▸ **EXERCISE AIM**
Leave out the pictures, and write out exactly the lines from the beginning of the material to the line holding "return (*o, 1)", that line included, and nothing else.

▸ **STORED DATA**
-- -- --

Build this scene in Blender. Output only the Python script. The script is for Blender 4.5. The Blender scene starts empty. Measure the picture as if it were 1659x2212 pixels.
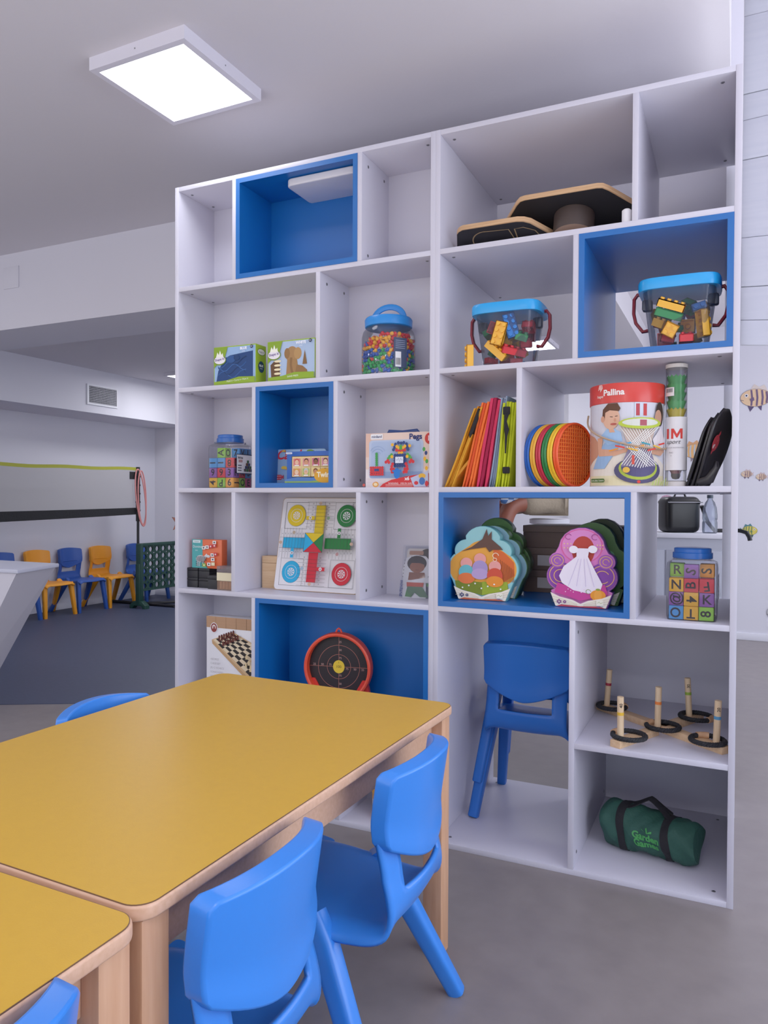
import bpy, bmesh, math, random
from mathutils import Vector, Matrix, Euler
from mathutils.bvhtree import BVHTree
random.seed(7)
C = bpy.context.scene.collection
PI = math.pi
SC = bpy.context.scene

# ------------------------------------------------------------------ materials
MATS = {}
def srgb(h):
    h = h.lstrip('#')
    o = []
    for i in (0, 2, 4):
        c = int(h[i:i+2], 16) / 255
        o.append(c / 12.92 if c <= .04045 else ((c + .055) / 1.055) ** 2.4)
    return (*o, 1)

def mat(h, rough=.5, kind='plain', spec=.5, metal=0.0, name=None, **k):
    key = (h, rough, kind, spec, metal, tuple(sorted(k.items())))
    if key in MATS: return MATS[key]
    m = bpy.data.materials.new(name or ('%s_%s' % (kind, h.lstrip('#'))))
    m.use_nodes = True
    nt = m.node_tree; N = nt.nodes; L = nt.links
    b = N['Principled BSDF']; out = N['Material Output']
    b.inputs['Base Color'].default_value = srgb(h)
    b.inputs['Roughness'].default_value = rough
    b.inputs['Specular IOR Level'].default_value = spec
    b.inputs['Metallic'].default_value = metal
    def coord(scale=(1, 1, 1)):
        tc = N.new('ShaderNodeTexCoord'); mp = N.new('ShaderNodeMapping')
        mp.inputs['Scale'].default_value = scale
        L.new(tc.outputs['Object'], mp.inputs['Vector'])
        return mp.outputs['Vector']
    def noise(v, s, d=4):
        n = N.new('ShaderNodeTexNoise'); n.inputs['Scale'].default_value = s; n.inputs['Detail'].default_value = d
        L.new(v, n.inputs['Vector']); return n.outputs['Fac']
    def mixcol(f, c1, c2, lo=.35, hi=.65):
        r = N.new('ShaderNodeValToRGB')
        r.color_ramp.elements[0].position = lo; r.color_ramp.elements[1].position = hi
        r.color_ramp.elements[0].color = srgb(c1); r.color_ramp.elements[1].color = srgb(c2)
        L.new(f, r.inputs['Fac']); L.new(r.outputs['Color'], b.inputs['Base Color'])
    def bump(f, s, dist=.002):
        bm_ = N.new('ShaderNodeBump'); bm_.inputs['Strength'].default_value = s; bm_.inputs['Distance'].default_value = dist
        L.new(f, bm_.inputs['Height']); L.new(bm_.outputs['Normal'], b.inputs['Normal'])
    if kind == 'plaster':
        bump(noise(coord(), 55, 6), .12, .004)
    elif kind == 'floor':
        mixcol(noise(coord((1, 1, 1)), k.get('s', 14), 9), h, k['h2'], .3, .7)
        bump(noise(coord(), 220, 3), .05, .001)
    elif kind == 'floorstreak':
        mixcol(noise(coord((6, 40, 1)), 3.5, 9), h, k['h2'], .25, .75)
    elif kind == 'wood':
        mixcol(noise(coord(k.get('sc', (3, 60, 60))), k.get('s', 2.2), 8), h, k['h2'], .3, .75)
    elif kind == 'melamine':
        bump(noise(coord((1, 1, 1)), 400, 2), .06, .0006)
    elif kind == 'laminate':
        mixcol(noise(coord((1, 1, 1)), 60, 6), h, k['h2'], .2, .8)
        bump(noise(coord((1, 1, 1)), 500, 3), .15, .0008)
    elif kind == 'plastic':
        bump(noise(coord((1, 1, 1)), 260, 2), .05, .0008)
    elif kind == 'fabric':
        bump(noise(coord((1, 1, 1)), 60, 5), .5, .006)
    elif kind == 'emit':
        b.inputs['Emission Color'].default_value = srgb(h)
        b.inputs['Emission Strength'].default_value = k['e']
    elif kind == 'check':
        ck = N.new('ShaderNodeTexChecker'); ck.inputs['Scale'].default_value = k['s']
        ck.inputs['Color1'].default_value = srgb(h); ck.inputs['Color2'].default_value = srgb(k['h2'])
        L.new(coord(), ck.inputs['Vector']); L.new(ck.outputs['Color'], b.inputs['Base Color'])
    elif kind == 'clear':
        N.remove(b)
        tr = N.new('ShaderNodeBsdfTransparent'); tr.inputs['Color'].default_value = srgb(h)
        gl = N.new('ShaderNodeBsdfGlossy'); gl.inputs['Roughness'].default_value = rough
        fr = N.new('ShaderNodeLayerWeight'); fr.inputs['Blend'].default_value = k.get('blend', .22)
        mx = N.new('ShaderNodeMixShader')
        ml = N.new('ShaderNodeMath'); ml.operation = 'MULTIPLY'; ml.inputs[1].default_value = k.get('f', .6)
        L.new(fr.outputs['Fresnel'], ml.inputs[0]); L.new(ml.outputs[0], mx.inputs['Fac'])
        L.new(tr.outputs[0], mx.inputs[1]); L.new(gl.outputs[0], mx.inputs[2])
        top = mx.outputs[0]
        if k.get('haze'):
            df = N.new('ShaderNodeBsdfDiffuse'); df.inputs['Color'].default_value = srgb(k.get('hz', '#c8c8d4'))
            m2 = N.new('ShaderNodeMixShader'); m2.inputs['Fac'].default_value = k['haze']
            L.new(top, m2.inputs[1]); L.new(df.outputs[0], m2.inputs[2]); top = m2.outputs[0]
        L.new(top, out.inputs['Surface'])
    elif kind == 'mesh':
        tr = N.new('ShaderNodeBsdfTransparent')
        mx = N.new('ShaderNodeMixShader'); mx.inputs['Fac'].default_value = k['fac']
        L.new(tr.outputs[0], mx.inputs[1]); L.new(b.outputs[0], mx.inputs[2]); L.new(mx.outputs[0], out.inputs['Surface'])
    MATS[key] = m
    return m
def ink(h): return mat(h, .55, 'plain', .3)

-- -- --

▸ **EXERCISE ANSWER**
Build this scene in Blender. Output only the Python script. The script is for Blender 4.5. The Blender scene starts empty. Measure the picture as if it were 1659x2212 pixels.
import bpy, bmesh, math, random
from mathutils import Vector, Matrix, Euler
from mathutils.bvhtree import BVHTree
random.seed(7)
C = bpy.context.scene.collection
PI = math.pi
SC = bpy.context.scene

# ------------------------------------------------------------------ materials
MATS = {}
def srgb(h):
    h = h.lstrip('#')
    o = []
    for i in (0, 2, 4):
        c = int(h[i:i+2], 16) / 255
        o.append(c / 12.92 if c <= .04045 else ((c + .055) / 1.055) ** 2.4)
    return (*o, 1)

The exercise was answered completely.